In constantly mutating colors, which shift and morph with characters’ movement, Korine films action and location as a sort of dreamscape: The director calls this “liquid narrative,” a bluffly dumb phrase that nevertheless captures something changeable and adaptable about this aesthetic, about this type of (non-)storytelling. There can be real pictorial beauty in some of the images here, where the fronds of Florida palm trees are filmed fringing a warm night sky, and characters appear in declensions of pink—fuchsia, baby, Barbie, hot—that melt into woozy purple and orange, not unlike Gauguin’s more lurid paintings of Tahitian women.
This look has its moments, but then its weaknesses are also as visible as an open wound, at times when the technology shows up how banal the “real” pictures are, how tawdry and thin the compositions, such as a drab shot of a strip club whose colorful veneer leeches off into hideously maudlin grays. And the garish tones that Korine adopts here also begin to pall: find-the-3D-picture books fell out of fashion in the ’90s for a reason, which is that there was only so long you could look at this stuff before getting a headache.
Meanwhile, that score is ceaseless, conjugating crashing piano chords and Hans Zimmer-aping honks: There is no reason for it to let up, because there are no real characters here, only “ideas”—although that’s debatable too. So the score plays insistently over everything, blaring, in a way that underlines the experiential nature of this exercise.
To what extent is the reviewer obligated to appraise a film like this on the ambitions it has set out for itself, and to what extent should that same critic compare this stylistic exercise with other, deeper films? After all, Korine is clearly not interested in psychological verisimilitude, or emotions, or the three-act structure, or the virtues of unobtrusive set decoration: What interests him, and what he largely does here, is toying with the possibilities of new movie-making techniques that reconfigure (for better or worse) what a film might be, for people whose references are not primarily cinematic but derived from the internet, gaming, VR, and other miscellaneous technologies.
That’s fine—although it isn’t really this reviewer’s cup of tea—but by the same token, the film didn’t have to be so crashingly dumb with it.
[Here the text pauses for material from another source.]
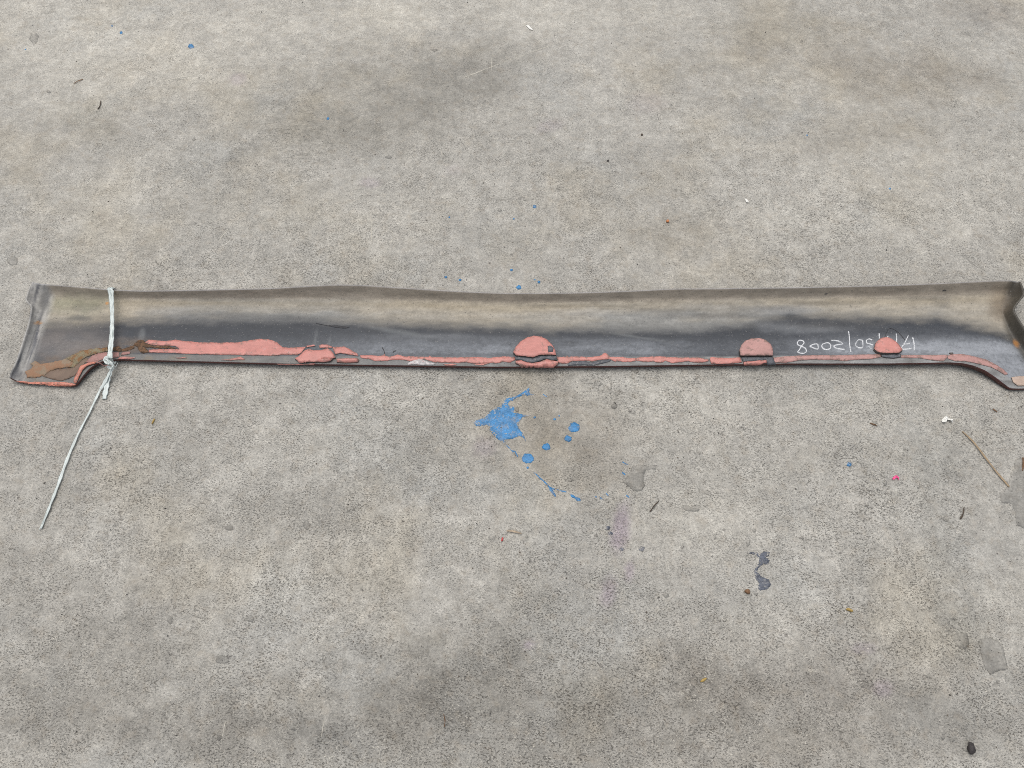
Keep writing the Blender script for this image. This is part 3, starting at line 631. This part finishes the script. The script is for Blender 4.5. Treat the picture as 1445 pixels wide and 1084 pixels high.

Some small scintillas of wit would be welcome; catching the actors’ tediously repetitive ad libs during the edit might have been salutary. The sheer, proud idiocy of this enterprise, with its crassly misogynistic dictums (aha, but is the film endorsing misogyny or just representing it, we are stupidly invited to wonder) is a lot to take, for just about anybody who made it all the way through school. So too is the teenager-y grandstanding and lazy construction of mythology here: half-assed Tarantino-isms are supposed to signpost some sort of cool legendariness, in the opposition the film draws up between its two men, but that does not obtain. Inspector Javert and Jean Valjean can rest easy.
Korine is a talented and searching filmmaker, but Aggro Dr1ft—there go 50 more—finds him choosing a side in the battle for the future of film, alongside creators whose interest in technology supersedes their interest in the human. That is his choice, but it doesn’t have to be yours.